Mr. Gar Knutson: If we're not going to meet tomorrow afternoon, I would suggest that we meet tomorrow evening from 7 until 11.

The Chair: We're looking at meeting tomorrow morning and tomorrow night. Tomorrow night is pencilled in as 7 to 11 and tomorrow morning as 10.15 to 1.30.

Ms. Carolyn Parrish: If everybody gets really exhausted around 10 a.m., we're all adults here, and we'll say we're not making good decisions. But let's schedule it that way and realise that we're not all going to wait for somebody else to cry uncle first, because I don't know what the point of all that is.

The Chair: Okay. Mr. Bergeron.

• 2130

[Translation]

Mr. Stéphane Bergeron: I simply want to submit to the attention of members of this committee that it is highly probable that, after the vote, the Board of Internal Economy will continue its work and that, therefore, many members of the committee may not attend.

[English]

Mr. Gar Knutson: Why don't you ask the Board of Internal Economy to change their meeting?

[Translation]

Mr. Stéphane Bergeron: It's that we are starting to work on budget forecasts.

[English]

The Chair: We're doing some very important work for the House. I'm sure the House leaders would take note of that.

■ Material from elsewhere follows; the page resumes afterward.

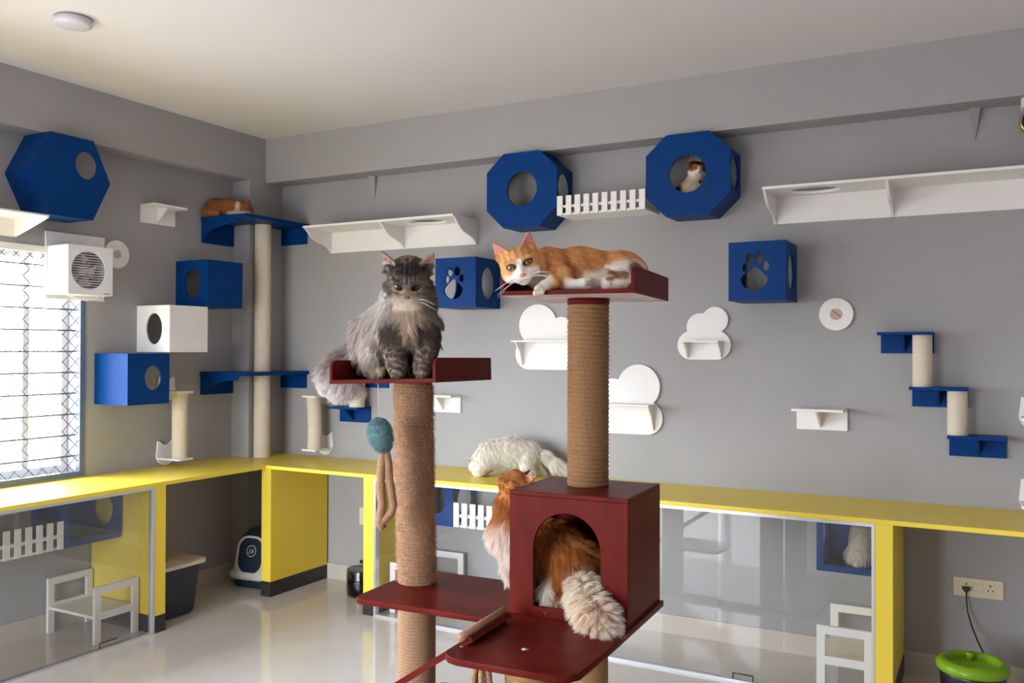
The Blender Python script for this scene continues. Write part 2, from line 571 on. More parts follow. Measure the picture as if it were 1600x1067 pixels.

We're scheduled for tomorrow morning, tomorrow night, and Wednesday afternoon, and let us project Thursday morning.

Mr. Stéphane Bergeron: And in the afternoon, like last week.

The Chair: I just want to get us into Thursday. So certainly Thursday morning, and maybe we'll be finished by then.

I'm just going to ask the clerk to indicate how much time per amendment we've been taking. Did you have a calculation?

Mr. Bernard Fournier: Up to dinner, we were taking about eight minutes per amendment. Last week we were taking 10 minutes per amendment. Based on 10 minutes, you would have required more than 30 hours starting this afternoon. At eight minutes, you'll still require more than 20 hours. You've just put in about five.

The Chair: I thought that statistic would be helpful to us just to think about.

I will then adjourn until tomorrow morning at 10.15.